Big Stone County photographer captures image for 2024 state park permit sticker

The new Minnesota state park sticker celebrating Big Stone Lake State Park will be available at the start of the new year. The image was captured by John White. (Contributed)

It’s one of western Minnesota’s most popular destinations for anglers, the birthplace of the Minnesota River, and it is appreciated by many for the beauty of its prairie and woodlands nestled along the waters of Big Stone Lake.

Big Stone Lake State Park will be known by many more this coming year, as it is the park chosen to be featured on the annual state park permit sticker available at the start of 2024.

Fittingly, the image that will celebrate the park was captured by a passionate nature photographer who knows this park intimately. Since moving to a home in rural Big Stone County just a few miles from the park in 2013, photographer John White has been visiting the park two and three times a week, camera in hand.

He had only an instant to capture the image of a variegated meadowhawk dragonfly atop the seeded head of bluestem prairie grass that is now the featured image for the new sticker.

Photographer John White submitted this image of a variegated meadowhawk dragonfly on the head of a prairie bluestem. It has been chosen as the image for the upcoming year’s Minnesota state park permit sticker celebrating Big Stone Lake State Park. (Contributed / John White)

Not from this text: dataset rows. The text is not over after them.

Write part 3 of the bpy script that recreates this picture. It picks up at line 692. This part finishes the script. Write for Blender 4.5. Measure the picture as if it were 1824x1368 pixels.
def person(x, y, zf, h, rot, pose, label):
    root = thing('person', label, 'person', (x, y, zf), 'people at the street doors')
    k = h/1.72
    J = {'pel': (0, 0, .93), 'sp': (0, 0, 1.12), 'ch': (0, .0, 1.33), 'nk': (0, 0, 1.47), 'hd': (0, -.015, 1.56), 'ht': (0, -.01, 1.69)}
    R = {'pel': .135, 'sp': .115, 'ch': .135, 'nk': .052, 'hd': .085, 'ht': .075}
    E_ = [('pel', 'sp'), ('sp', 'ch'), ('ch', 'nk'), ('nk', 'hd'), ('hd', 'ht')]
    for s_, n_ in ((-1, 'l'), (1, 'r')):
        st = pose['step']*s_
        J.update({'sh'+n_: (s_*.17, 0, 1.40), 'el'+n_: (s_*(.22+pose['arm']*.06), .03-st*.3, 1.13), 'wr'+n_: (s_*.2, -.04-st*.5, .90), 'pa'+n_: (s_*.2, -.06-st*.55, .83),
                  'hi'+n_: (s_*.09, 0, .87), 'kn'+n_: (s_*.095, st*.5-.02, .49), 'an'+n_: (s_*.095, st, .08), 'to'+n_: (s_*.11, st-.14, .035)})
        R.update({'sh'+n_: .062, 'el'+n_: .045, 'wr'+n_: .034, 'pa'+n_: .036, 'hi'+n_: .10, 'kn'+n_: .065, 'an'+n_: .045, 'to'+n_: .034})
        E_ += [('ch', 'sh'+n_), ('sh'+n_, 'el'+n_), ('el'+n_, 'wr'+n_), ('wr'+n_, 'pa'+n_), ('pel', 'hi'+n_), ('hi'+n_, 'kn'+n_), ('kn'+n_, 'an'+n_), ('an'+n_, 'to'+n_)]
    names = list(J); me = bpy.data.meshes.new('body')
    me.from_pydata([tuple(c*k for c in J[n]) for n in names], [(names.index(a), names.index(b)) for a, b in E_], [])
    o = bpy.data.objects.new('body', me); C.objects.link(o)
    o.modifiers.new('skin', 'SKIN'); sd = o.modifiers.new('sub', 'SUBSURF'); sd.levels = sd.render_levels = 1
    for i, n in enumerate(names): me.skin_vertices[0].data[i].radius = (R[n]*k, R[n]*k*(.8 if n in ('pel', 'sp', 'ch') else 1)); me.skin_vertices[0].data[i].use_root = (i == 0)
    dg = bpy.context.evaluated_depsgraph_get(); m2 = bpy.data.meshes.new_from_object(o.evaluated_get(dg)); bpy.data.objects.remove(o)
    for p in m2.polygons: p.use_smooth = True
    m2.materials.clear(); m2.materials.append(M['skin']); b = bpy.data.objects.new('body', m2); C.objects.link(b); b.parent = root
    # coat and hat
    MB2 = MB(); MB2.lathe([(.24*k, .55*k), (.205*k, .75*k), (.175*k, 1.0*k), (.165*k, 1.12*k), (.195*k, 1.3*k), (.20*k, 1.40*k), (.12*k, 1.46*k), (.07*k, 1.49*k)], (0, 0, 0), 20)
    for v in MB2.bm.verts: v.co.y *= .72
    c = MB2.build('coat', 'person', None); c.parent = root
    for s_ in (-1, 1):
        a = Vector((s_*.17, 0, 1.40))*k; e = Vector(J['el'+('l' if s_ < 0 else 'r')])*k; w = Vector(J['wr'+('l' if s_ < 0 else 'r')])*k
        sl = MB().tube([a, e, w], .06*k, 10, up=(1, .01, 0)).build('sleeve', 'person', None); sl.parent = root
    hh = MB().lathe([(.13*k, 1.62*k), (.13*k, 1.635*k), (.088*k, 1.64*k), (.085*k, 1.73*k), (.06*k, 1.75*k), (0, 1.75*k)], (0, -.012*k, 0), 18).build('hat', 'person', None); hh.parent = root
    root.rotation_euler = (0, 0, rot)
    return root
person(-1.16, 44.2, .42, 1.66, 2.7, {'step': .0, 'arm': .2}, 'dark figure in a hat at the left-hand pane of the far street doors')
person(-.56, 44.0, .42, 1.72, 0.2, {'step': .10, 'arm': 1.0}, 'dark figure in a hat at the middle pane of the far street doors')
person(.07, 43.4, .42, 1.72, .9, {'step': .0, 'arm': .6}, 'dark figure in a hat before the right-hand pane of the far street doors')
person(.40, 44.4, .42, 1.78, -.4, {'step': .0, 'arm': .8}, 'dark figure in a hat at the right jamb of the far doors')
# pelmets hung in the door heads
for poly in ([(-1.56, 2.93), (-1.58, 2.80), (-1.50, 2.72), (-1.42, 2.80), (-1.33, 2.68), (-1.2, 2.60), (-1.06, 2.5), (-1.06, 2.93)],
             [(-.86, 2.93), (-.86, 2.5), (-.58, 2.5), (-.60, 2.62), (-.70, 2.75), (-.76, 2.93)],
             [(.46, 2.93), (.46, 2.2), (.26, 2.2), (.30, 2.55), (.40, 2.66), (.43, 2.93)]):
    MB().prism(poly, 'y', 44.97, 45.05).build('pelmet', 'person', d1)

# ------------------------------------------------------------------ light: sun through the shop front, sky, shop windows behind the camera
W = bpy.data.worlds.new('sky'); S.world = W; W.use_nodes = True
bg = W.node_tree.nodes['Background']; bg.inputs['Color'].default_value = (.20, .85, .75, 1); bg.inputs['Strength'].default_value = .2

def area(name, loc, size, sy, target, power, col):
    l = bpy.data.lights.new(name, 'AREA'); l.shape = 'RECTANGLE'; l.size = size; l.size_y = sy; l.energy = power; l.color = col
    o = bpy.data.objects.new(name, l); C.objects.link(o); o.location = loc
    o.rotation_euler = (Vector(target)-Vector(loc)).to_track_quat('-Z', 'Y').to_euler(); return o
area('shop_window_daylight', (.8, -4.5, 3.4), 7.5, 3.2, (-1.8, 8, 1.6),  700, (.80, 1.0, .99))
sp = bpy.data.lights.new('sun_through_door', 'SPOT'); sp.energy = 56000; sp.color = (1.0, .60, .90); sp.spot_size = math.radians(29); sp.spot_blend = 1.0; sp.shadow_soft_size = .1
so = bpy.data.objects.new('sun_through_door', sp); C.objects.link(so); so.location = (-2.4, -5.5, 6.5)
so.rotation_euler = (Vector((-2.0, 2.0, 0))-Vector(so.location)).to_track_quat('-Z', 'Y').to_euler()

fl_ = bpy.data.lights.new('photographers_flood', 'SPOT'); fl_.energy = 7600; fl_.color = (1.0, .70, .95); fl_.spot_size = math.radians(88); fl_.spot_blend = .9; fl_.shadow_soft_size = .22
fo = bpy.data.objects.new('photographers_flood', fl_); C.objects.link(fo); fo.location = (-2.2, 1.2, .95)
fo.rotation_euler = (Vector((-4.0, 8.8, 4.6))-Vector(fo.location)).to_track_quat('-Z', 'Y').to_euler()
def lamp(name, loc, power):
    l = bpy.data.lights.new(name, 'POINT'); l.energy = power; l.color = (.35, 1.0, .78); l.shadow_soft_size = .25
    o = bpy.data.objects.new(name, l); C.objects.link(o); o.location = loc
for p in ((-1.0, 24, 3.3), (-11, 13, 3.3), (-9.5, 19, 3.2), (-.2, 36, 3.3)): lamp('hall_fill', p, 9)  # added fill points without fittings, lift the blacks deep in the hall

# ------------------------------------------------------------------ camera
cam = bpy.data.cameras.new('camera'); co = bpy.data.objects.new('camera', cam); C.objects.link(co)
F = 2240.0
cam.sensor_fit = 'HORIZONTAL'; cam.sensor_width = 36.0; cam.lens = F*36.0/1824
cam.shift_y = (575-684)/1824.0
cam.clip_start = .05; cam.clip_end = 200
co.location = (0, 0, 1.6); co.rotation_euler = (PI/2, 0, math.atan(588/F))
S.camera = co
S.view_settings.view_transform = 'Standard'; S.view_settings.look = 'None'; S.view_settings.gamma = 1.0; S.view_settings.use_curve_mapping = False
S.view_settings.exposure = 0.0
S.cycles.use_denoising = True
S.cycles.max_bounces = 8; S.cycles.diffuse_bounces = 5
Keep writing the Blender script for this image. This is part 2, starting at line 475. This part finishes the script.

It was taken at day’s end, and White said he was taking advantage of the ambient light found at sunset. “I was ambling through and taking pictures of other stuff when I happened to see right in front of me on a piece of big bluestem where a dragonfly had landed,” said White.

Retired from a 55-year career as a photojournalist, White said he was still “trained” as one.

“When you see something happen in front of you, you automatically react. That’s what I did for that,” he explained.

The image spoke to the very essence of the prairie, according to White. The bluestem grass and the ambient mix of purple and red coloring in the sky all said “prairie.” So did the chosen dragonfly. Variegated meadowhawks favor prairie areas and rely on clean water for their early life development.

This is among the photos John White submitted for consideration for the Big Stone Lake State Park permit image. This view of Big Stone Lake from the state park features the ambient colors found over the western Minnesota landscape at sunset. (Contributed / John White)

It was one of several images he submitted to the Minnesota Department of Natural Resources in St. Paul for consideration as the image for this year’s sticker. Terri Dinesen, manager for the Big Stone Lake and Lac qui Parle state parks, said she had been asked by staff in the department’s St. Paul office if she knew of anyone with photographs that could speak to the beauty of the Big Stone park.

“Who better to have photos than John,” she said was her immediate thought.

Photos he has: He has been a featured artist in the Upper Minnesota River Valley Arts Crawl, or Meander, since 2014 and known for his nature photographs, which he also features in his online blog, Listening Stones Farm.

When he doesn’t have a camera in his hands, John White has a fly rod, or as in this case, a stringer of fish. (West Central Tribune file photo)

White, who recently turned 80, has enjoyed nature photography throughout his life. His journalism career included stints at major daily newspapers in Colorado, Wisconsin and Iowa, which allowed him to explore the beauty of wild lands from the Rocky Mountains to the Mississippi River blufflands.

Capturing images of the western Minnesota prairie — or what remains of it — has been his passion ever since 1997. Before retiring in 2012, White served for 20 years as the editor of the Clara City Herald in Chippewa County. As the 1997 flood raged along the Minnesota River, John Donner, a pilot and fire chief in Clara City at the time, invited White to join him for a flight over the flooded landscape.

White said he looked down from the plane and saw what looked like lakes all over the place. Asked what he was looking at, his host told him the flood had temporarily brought back all of the wetlands that once covered the landscape, but have been drained for agriculture.

He realized that with something like 99 percent of our wetlands drained and a like percentage of the prairie plowed, the prairie pothole landscape has become “an extinct environment.”

Now that he is retired, he has focused his attention on capturing photographs of the prairie and wetlands that remain.

It takes him to many locations, but the Big Stone Lake State Park is among his favorites. It reminds him of his other favorite state park, the Upper Sioux Agency State Park. He appreciates the beauty found in the joining of river woodlands, and river bluff and prairie lands.

He said he is honored to provide a photograph that helps make others aware of the beauty found at the Big Stone Lake State Park. “(I’m) so happy that it’s getting this recognition because it’s a neat state park,” he said.